Women’s basketball falls at Houston, Marshall
The women’s basketball team opened its inaugural season in Conference USA with two home wins, but the Owls (6-9, 2-2 C-USA) fell into a tie for sixth place in the conference with consecutive losses to C-USA co-leaders Marshall University (9-5, 4-0) and the University of Houston (7-8, 4-0) last weekend. Before the season, C-USA coaches picked Rice to win the conference title, and head coach Greg Williams (Hanszen ‘70) said he thinks that is still feasible.
“Our two losses were on the road to the only undefeated teams in the conference,” Williams said. “Hopefully we can get some wins on the road and win all our home games. We don’t play Marshall again, but we see Houston again Feb. 3, and we hope that’s an important game.”
The Owls’ road trip continues this weekend when they play the University of Tulsa (12-4, 3-2) tonight at 7 p.m. and Southern Methodist University (8-9, 3-2) Sunday at 2 p.m. Tulsa, which like Rice has a new coach this season, went 9-2 in its non-conference games, including wins at Arkansas and at Oklahoma State and at home against Florida State. But the Golden Hurricane dropped games at Texas-El Paso and at home versus Alabama-Birmingham, leaving them a half game ahead of the Owls in the conference standings.
“Tulsa definitely had the best pre-conference record and performance of any team in our league,” Williams said. “They’ve dropped a couple of close games recently, but they’re a very good team.”
Tulsa has advanced to the Women’s National Invitation Tournament for the past two seasons. Jillian Robbins leads the Golden Hurricane and C-USA with 18 points and 15 rebounds per game. However, Rice has better interior depth than the Golden Hurricane — junior Lauren Neaves, sophomore Valeriya Berezhynska, sophomore Tiffany Loggins and senior Catherine DuPont all average at least 10 minutes per game.

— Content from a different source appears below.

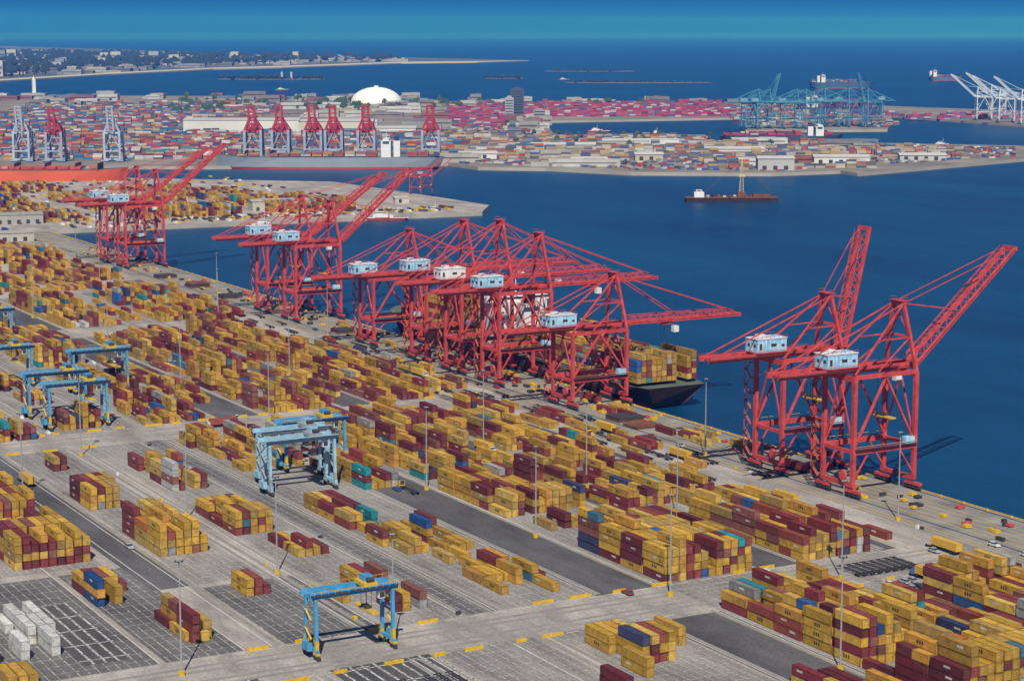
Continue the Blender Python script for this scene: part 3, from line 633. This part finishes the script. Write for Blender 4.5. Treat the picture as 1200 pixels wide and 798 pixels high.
sD=[fr((.30,.36,.48),.05),rd,fr((.05,.10,.28),.05),fr((.50,.50,.52),.1),rd,rd]
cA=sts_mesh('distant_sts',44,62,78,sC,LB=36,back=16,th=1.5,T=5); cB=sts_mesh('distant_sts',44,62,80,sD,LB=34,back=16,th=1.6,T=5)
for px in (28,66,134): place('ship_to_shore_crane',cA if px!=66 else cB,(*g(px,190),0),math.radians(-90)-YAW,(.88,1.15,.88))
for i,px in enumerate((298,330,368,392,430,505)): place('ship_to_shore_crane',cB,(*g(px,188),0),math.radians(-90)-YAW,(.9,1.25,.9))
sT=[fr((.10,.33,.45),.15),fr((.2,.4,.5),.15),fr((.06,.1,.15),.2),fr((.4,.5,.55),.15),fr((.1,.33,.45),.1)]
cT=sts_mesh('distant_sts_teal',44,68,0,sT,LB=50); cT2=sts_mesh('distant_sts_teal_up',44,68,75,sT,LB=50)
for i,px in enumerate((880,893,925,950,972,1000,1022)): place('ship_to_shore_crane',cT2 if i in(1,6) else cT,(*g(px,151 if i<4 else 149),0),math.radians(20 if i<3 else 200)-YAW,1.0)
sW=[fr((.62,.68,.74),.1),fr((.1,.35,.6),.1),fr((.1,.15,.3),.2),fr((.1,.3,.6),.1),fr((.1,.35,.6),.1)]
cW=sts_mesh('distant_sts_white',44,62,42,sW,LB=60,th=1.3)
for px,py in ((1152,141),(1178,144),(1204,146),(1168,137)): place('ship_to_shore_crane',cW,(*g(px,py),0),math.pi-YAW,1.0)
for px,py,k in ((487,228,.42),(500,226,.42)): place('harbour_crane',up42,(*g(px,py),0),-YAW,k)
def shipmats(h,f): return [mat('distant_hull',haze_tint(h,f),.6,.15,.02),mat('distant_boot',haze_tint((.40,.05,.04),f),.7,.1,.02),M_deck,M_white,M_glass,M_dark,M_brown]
def fs(px0,px1,py,hc,D,rows,tm,acc,flip=1,f=.1,colf=None,hg=20,B=34):
    X0,Yc_=bearing(px0,py,-4); X1,_=bearing(px1,py,-4); L=X1-X0; x,y=rotw((X0+X1)/2,Yc_+B/2)
    return cship('container_ship',L,B,D,(x,y,0),(-math.pi/2 if flip>0 else math.pi/2)-YAW,shipmats(hc,f),rows,tm,acc,colf=colf or fa,hgt=hg)
fs(249,520,199,(.26,.30,.34),11,12,2,-.25,-1)
fs(-90,148,217,(.62,.10,.03),12,11,1,-.36,1,colf=fcol(.1,[(.55,.14,.05),(.5,.1,.05),(.5,.25,.15)]))
fs(845,990,169,(.05,.06,.10),8,10,2,.3,1,f=.15,colf=fm,hg=14)
fs(935,1035,138,(.08,.05,.15),16,14,6,-.3,1,f=.2,colf=fcol(.2,[(.22,.02,.12),(.26,.03,.15),(.1,.05,.2)]))
fs(950,1025,104,(.04,.10,.16),14,12,3,-.3,1,f=.4,colf=fcol(.5,PALA),B=40)
fs(1090,1130,95,(.1,.12,.16),10,10,2,-.35,1,f=.5,colf=fcol(.5,PALA),B=40)
x,y=g(857,236,-4); m=MB()
m.box((0,0,-2.4),(92,22,4.5),0); m.box((0,0,.0),(94,23,.4),1)
m.box((-33,0,2.8),(10,10,5),2); m.box((-33,0,6.4),(6,7,2.2),2); m.box((-33,-3.6,6.6),(5,.1,1.0),4)
m.box((30,0,1.8),(18,14,3),1)
for sx in(-1,1):
    for sy in(-1,1): m.beam((10+sx*2.2,sy*2.2,0),(10+sx*.5,sy*.5,38),.5,.5,3)
for k in range(12):
    z=k*3.1; w1=2.2-1.7*z/38; w2=2.2-1.7*(z+3.1)/38
    for s in(-1,1): m.beam((10-w1,s*w1,z),(10+w2,s*w2,z+3.1),.25,.25,3); m.beam((10+s*w1,-w1,z),(10+s*w2,w2,z+3.1),.25,.25,3)
m.box((10,0,22),(7,4,2.4),3); m.box((10,0,3),(8,7,5),1); m.beam((10,0,37),(42,0,3),.25,.25,1); m.beam((10,0,37),(-26,0,6),.25,.25,1)
for k in range(9): m.box((-24+k*5.5,random.uniform(-6,6),1.4),(3,4,random.uniform(1.5,3)),random.choice([1,1,0,3]))
place('crane_barge',m.mesh('crane_barge',[M_hull,M_brown,M_white,mat('barge_mast',(.5,.45,.25),.6,.2,1),M_glass]),(x,y,0),-YAW)
def boat_mesh(L=28,B=9,hc=M_hull):
    m=hull_mesh('boat',L,B,1.5,None,wl=-1,sheer=1.5)
    m.box((0,L*.08,3),(B*.6,L*.3,3),3); m.box((0,L*.10,5.6),(B*.45,L*.16,2.2),3); m.box((0,L*.10,5.9),(B*.47,L*.165,.8),4); m.beam((0,0,6),(0,0,12),.3,.3,3); m.box((0,-L*.15,2.6),(B*.4,3,2.2),3)
    return m.mesh('boat',[hc,M_boot,M_deck,M_white,M_glass])
bt=boat_mesh(); bt2=boat_mesh(45,12,M_white)
for (px,py,r,me_) in ((450,258,1.2,bt2),(310,267,1.3,bt),(590,92,1,bt2),(660,94,1.4,bt2),(330,106,1.2,bt2),(1105,172,.6,bt2),(770,158,1.3,bt),(700,155,1.2,bt2),(510,252,1.4,bt)):
    place('workboat',me_,(*g(px,py,-4),-3.2),r)
def shed(name,px,py,w_,d_,h_,col):
    x,y=g(px,py); m=MB(); m.box((0,0,h_/2),(w_,d_,h_),0); m.prism([(-d_/2-.5,h_+.01),(0,h_+2),(d_/2+.5,h_+.01)],-w_/2-.5,w_/2+.5,1)
    for k in range(int(w_/8)): m.box((-w_/2+5+k*8,-d_/2-.06,2.2),(3,.12,3.4),2)
    place(name,m.mesh(name,[mat('shed_wall',col,.8,.2,.2),mat('shed_roof',tuple(c*.8 for c in col),.7,.2,.2),M_dark]),(x,y,0),-YAW*.3)
shed('warehouse',330,246,60,20,9,(.45,.42,.36)); shed('warehouse',180,240,46,18,8,(.55,.5,.45)); shed('warehouse',15,262,50,20,8,(.35,.34,.32)); shed('site_office',470,238,14,8,5,(.5,.45,.4))
shed('site_office',12,283,36,14,7,(.4,.38,.34))
mb=MB()
for i in range(220):
    x,y=random.uniform(500,880),random.uniform(1668,1710)
    mb.box((x,y,.8),(random.uniform(1.8,3),random.uniform(3,9),1.6),random.choice([0,1,0,2,3]))
for i in range(300):
    x,y=random.uniform(420,840),random.uniform(1710,2200)
    mb.box((x,y,.8),(random.uniform(1.8,3),random.uniform(3,9),1.6),random.choice([0,1,0,2,3]))
place('stored_equipment',mb.mesh('stored_equipment',[M_dark,M_brown,M_white,M_yel]))
def island(px,py,w_,d_,hs=1.0,tw=0,name='island'):
    x,y=g(px,py); m=MB(); N=20
    ring=[(w_/2*math.cos(2*math.pi*i/N)*random.uniform(.85,1),d_/2*math.sin(2*math.pi*i/N)*random.uniform(.85,1)) for i in range(N)]
    vs=[(a,b_,-5) for a,b_ in ring]+[(a*.93,b_*.9,-1) for a,b_ in ring]
    m.add(vs,[tuple(range(N,2*N))]+[(i,(i+1)%N,N+(i+1)%N,N+i) for i in range(N)],1)
    for i in range(90):
        a=random.uniform(0,6.28);r_=math.sqrt(random.random())*.88; X=w_/2*math.cos(a)*r_;Y=d_/2*math.sin(a)*r_;h=random.uniform(5,15)*hs
        m.cyl((X,Y,-1),(X,Y,-1+h*.6),h*.5,6,0,h*.6); m.cyl((X,Y,-1+h*.6),(X,Y,-1+h),h*.6,6,0,h*.15)
    for i in range(tw): X=random.uniform(-.3,.3)*w_; m.box((X,0,11),(7,7,24),2)
    place(name,m.mesh(name,[mat('island_trees',(.025,.045,.03),.9,.4,.02),mat('island_shore',(.10,.095,.085),.9,.3,.02),mat('island_tower',(.4,.4,.4),.7,.1,.02)]),(x,y,0),-YAW)
island(318,92,420,200,1.0,2); island(748,96,560,120,.5,0); island(590,91,160,100,.6,0); island(690,83,420,100,.6,0)
coast=[(-900,104),(-60,97),(0,95),(130,87),(250,81),(330,79),(470,74),(560,73),(612,71),(560,69.5),(470,67.5),(330,65),(200,60),(60,56),(0,54),(-900,54)]
land('coast_land',[g(*p) for p in coast],M_coast,0,10,M_beach)
be=[(-900,104.3),(-60,97.3),(0,95.3),(130,87.3),(250,81.3),(330,79.3),(470,74.2),(560,73.2),(620,71.1),(560,72.2),(470,73.0),(330,77.9),(250,80.0),(130,85.8),(0,93.7),(-60,95.7),(-900,102)]
land('beach',[g(*p) for p in be],M_beach,1.5,6,M_beach)
scatter('distant_city_buildings',[(-300,97),(0,93),(250,79),(470,72.5),(470,69),(300,66),(0,60),(-300,60)],1200,(30,120),(30,90),(6,20),[(.3,.3,.3),(.45,.43,.40),(.15,.15,.15),(.22,.2,.18)],.3)
scatter('distant_city_buildings',[(-300,93),(0,90),(250,77),(400,73),(300,68),(0,63),(-300,64)],40,(30,60),(30,60),(30,60),[(.4,.4,.4),(.25,.27,.3),(.5,.5,.48)],.3)
treemass('distant_trees',[(-300,94),(0,91),(250,78),(470,72),(470,69.5),(300,67),(0,62),(-300,62)],2000,10,24,(.03,.05,.025))
# ------------------------------------------------------------------ haze: thin marine air over the harbour
m=bpy.data.materials.new('sea_haze'); m.use_nodes=True; t=m.node_tree; t.nodes.clear()
o=t.nodes.new('ShaderNodeOutputMaterial'); v=t.nodes.new('ShaderNodeVolumeScatter'); v.inputs['Color'].default_value=(.02,.165,.85,1); v.inputs['Density'].default_value=6.5e-5; v.inputs['Anisotropy'].default_value=0
t.links.new(v.outputs[0],o.inputs['Volume'])
mb=MB(); mb.box((0,0,300),(120000,120000,700),0); place('sea_haze',mb.mesh('sea_haze',[m]))
# ------------------------------------------------------------------ light
to_sun_h=Vector((-.50,-.866)).normalized(); el=math.radians(47)
to_sun=Vector((to_sun_h.x*math.cos(el),to_sun_h.y*math.cos(el),math.sin(el)))
sl=bpy.data.lights.new('sun','SUN'); sl.energy=5.0; sl.angle=math.radians(.5); sl.color=(1,.95,.87)
so=bpy.data.objects.new('sun',sl); scene.collection.objects.link(so); so.rotation_euler=to_sun.to_track_quat('Z','Y').to_euler(); so.location=(0,0,500)
w=bpy.data.worlds.new('World'); scene.world=w; w.use_nodes=True; t=w.node_tree; bg=t.nodes['Background']
sky=t.nodes.new('ShaderNodeTexSky'); sky.sky_type='NISHITA'; sky.sun_disc=False; sky.sun_elevation=el; sky.sun_rotation=math.atan2(to_sun_h.x,to_sun_h.y)
sky.air_density=1.0; sky.dust_density=.3; sky.ozone_density=2.0
tc=t.nodes.new('ShaderNodeTexCoord'); sx=t.nodes.new('ShaderNodeSeparateXYZ'); t.links.new(tc.outputs['Generated'],sx.inputs[0])
r=t.nodes.new('ShaderNodeValToRGB'); e=r.color_ramp.elements
e[0].position=0; e[0].color=(.012,.09,.62,1); e[1].position=.45; e[1].color=(.95,.96,1,1); q=e.new(.03); q.color=(.010,.10,.68,1); q=e.new(.15); q.color=(.15,.36,.9,1)
t.links.new(sx.outputs['Z'],r.inputs['Fac'])
mx=t.nodes.new('ShaderNodeMix'); mx.data_type='RGBA'; mx.blend_type='MULTIPLY'; mx.inputs['Factor'].default_value=1
t.links.new(sky.outputs[0],mx.inputs['A']); t.links.new(r.outputs[0],mx.inputs['B']); t.links.new(mx.outputs['Result'],bg.inputs['Color']); bg.inputs['Strength'].default_value=.058
# ------------------------------------------------------------------ camera
cam=bpy.data.cameras.new('camera'); co=bpy.data.objects.new('camera',cam); scene.collection.objects.link(co)
co.location=(0,0,H); co.rotation_euler=(math.radians(90)-P,0,-YAW); cam.lens=F/1200*36; cam.sensor_width=36; cam.clip_start=5; cam.clip_end=900000
scene.camera=co
scene.view_settings.view_transform='Standard'; scene.view_settings.look='None'; scene.view_settings.exposure=0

SMU has had a less impressive season than has Tulsa, but the Mustangs and the Owls have had a competitive rivalry of late. The visiting team has won just one of the last eight games between the two teams, when Rice pulled out a victory at Moody Coliseum two years ago. Sunday’s SMU game will be the last of the Owls’ four consecutive road games against four of the top five teams in the current conference standings.
“When we faced the four on the road, I had hoped to split them — if you can do that all season, you’ll be very successful,” Williams said. “Now, in order to get that split, we have to win the games this weekend. We’re capable of doing that, but it will be very difficult.”
But Rice’s difficult schedule does not end this weekend. C-USA, like other 12-team conferences, is too small for a single round-robin and too large to play every team twice, so the Owls will play teams in the western half of the conference twice and teams in the eastern half just once. In terms of RPI, six of the conference’s top nine teams are in the western half.
“Because we play the unbalanced schedule, Marshall is only going to have to play 6 of 16 games against our side,” Williams said. “I could easily see them sweeping their 10 games on the east side, and then if they split their games on the west, that gives them 13 conference wins. If they can do it, I think that wins the conference.”
Last Sunday against UH, neither team led by more than four points until four minutes into the second half, when three three-pointers from Sha’Ratta Hawkins in less than a minute gave the Cougars a 10-point lead. The game featured a match-up of two quick, smooth-shooting guards, but in the end UH’s Tye Jackson got the better of junior guard Krystal Frazier, scoring a career-high 37 points to Frazier’s 23.
“On defense, our game plan was to limit [Jackson’s] touches, and we let her catch the ball too many times, too easily,” Williams said. “We’ll try to make some adjustments when they come to Rice, but our best defender is Krystal Frazier — I’ve never seen anybody do that to Krystal. We didn’t get enough help for her.”
Jackson frequently created her own shots, scoring 14 of the Cougars’ 28 baskets, which remarkably came on just four assists.
Before the game against UH, Rice tallied conference wins at home against Southern Miss and Central Florida before surrendering a 16-point lead on the way to a loss at Marshall.
In non-conference action over winter break, the Owls recorded wins against Davidson and Loyola Marymount but lost games against Louisiana Tech, Stanford, Wake Forest, Marquette and Texas A&M.